Steven Troup, Tarter Krinsky & Drogin

Tarter Krinsky & Drogin, Partner

Steven Troup

 

 

The client’s tale. The president of a large co-op client consulted me earlier this year about suing a vendor with whom the board was dissatisfied. After discussing the potential claims and defenses, I persuaded the president not to start the action, as the amount to be recovered, approximately $20,000, could be dwarfed by potential legal fees. I convinced her to seek mediation with the vendor, which she did, and the vendor agreed. The dispute was settled by the mediator in less than half a day favorably to the co-op.

 

The lawyer’s take. I am a panel member of the New City Bar Association’s Co-op and Condo Dispute Resolution Project and a big believer in mediating many different types of disputes. Mediation can be resolved with the city bar’s project, which is well suited to help resolve disputes between unit-owners, disputes between unit-owners and their boards, and even disputes between co-op boards and the holders of unsold units that have special rights greater than an owner-occupant’s rights.

In mediation, there are no orders, judgments, or formal findings of fact; rather, the parties are free to chart their own course and voluntarily agree to the terms of settlement – or not. It is often cathartic for parties to “get it off their chests,” really listen to the other parties’ side of the story, and then find a reasonable solution to the dispute, sometimes even re-establishing the relationships that had been good prior to the disputes in question.
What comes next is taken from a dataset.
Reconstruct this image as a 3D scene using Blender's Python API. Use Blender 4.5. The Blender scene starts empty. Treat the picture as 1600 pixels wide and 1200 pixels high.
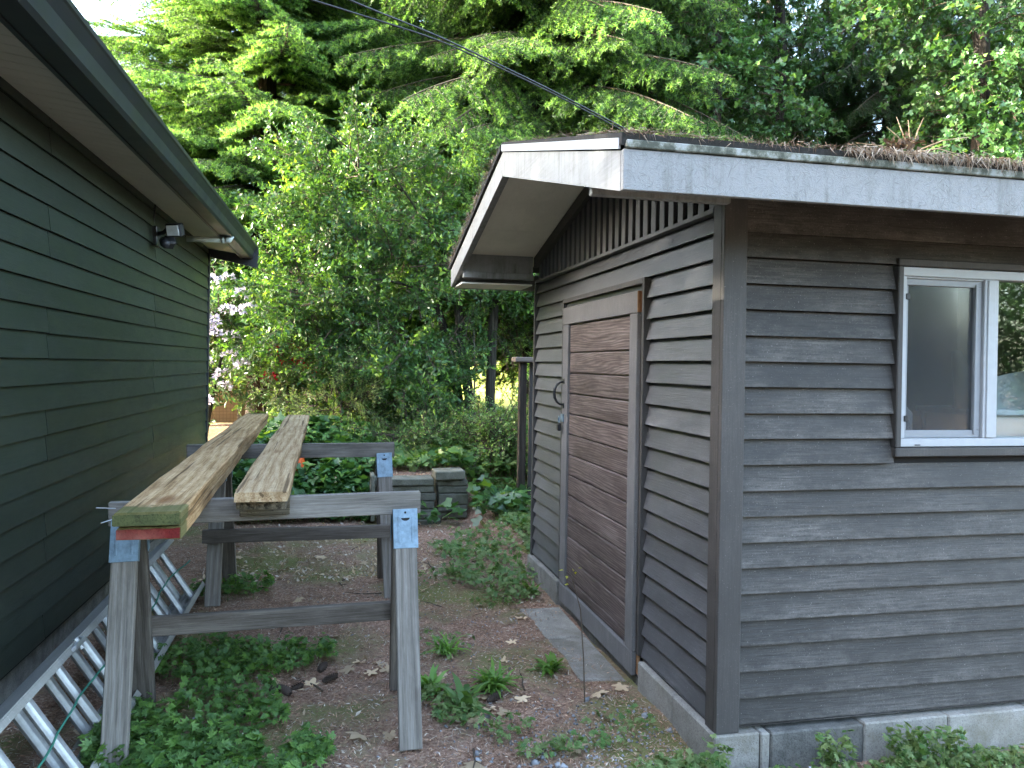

Many types of agreements, such as construction contracts, contain an “alternative dispute resolution” clause mandating mediation and/or arbitration, but people and businesses may also agree to it once a dispute has arisen. When various types of disputes arise, such as those involving smaller amounts of money, noise, or secondhand smoke complaints, I routinely advise co-op boards to consider mediation and arbitration instead of litigation. In general, the boards have been quite happy with this advice, and it has helped solidify my relationships with the clients who always appreciate saving money without sacrificing their principles.

 

Case closed. The high costs of litigation are sometimes not worth the effort when mediation is available at lower costs in far less time. Mediation does not always work, and the parties can then agree to arbitrate rather than litigate, which is often cheaper and faster and usually achieves a fair result.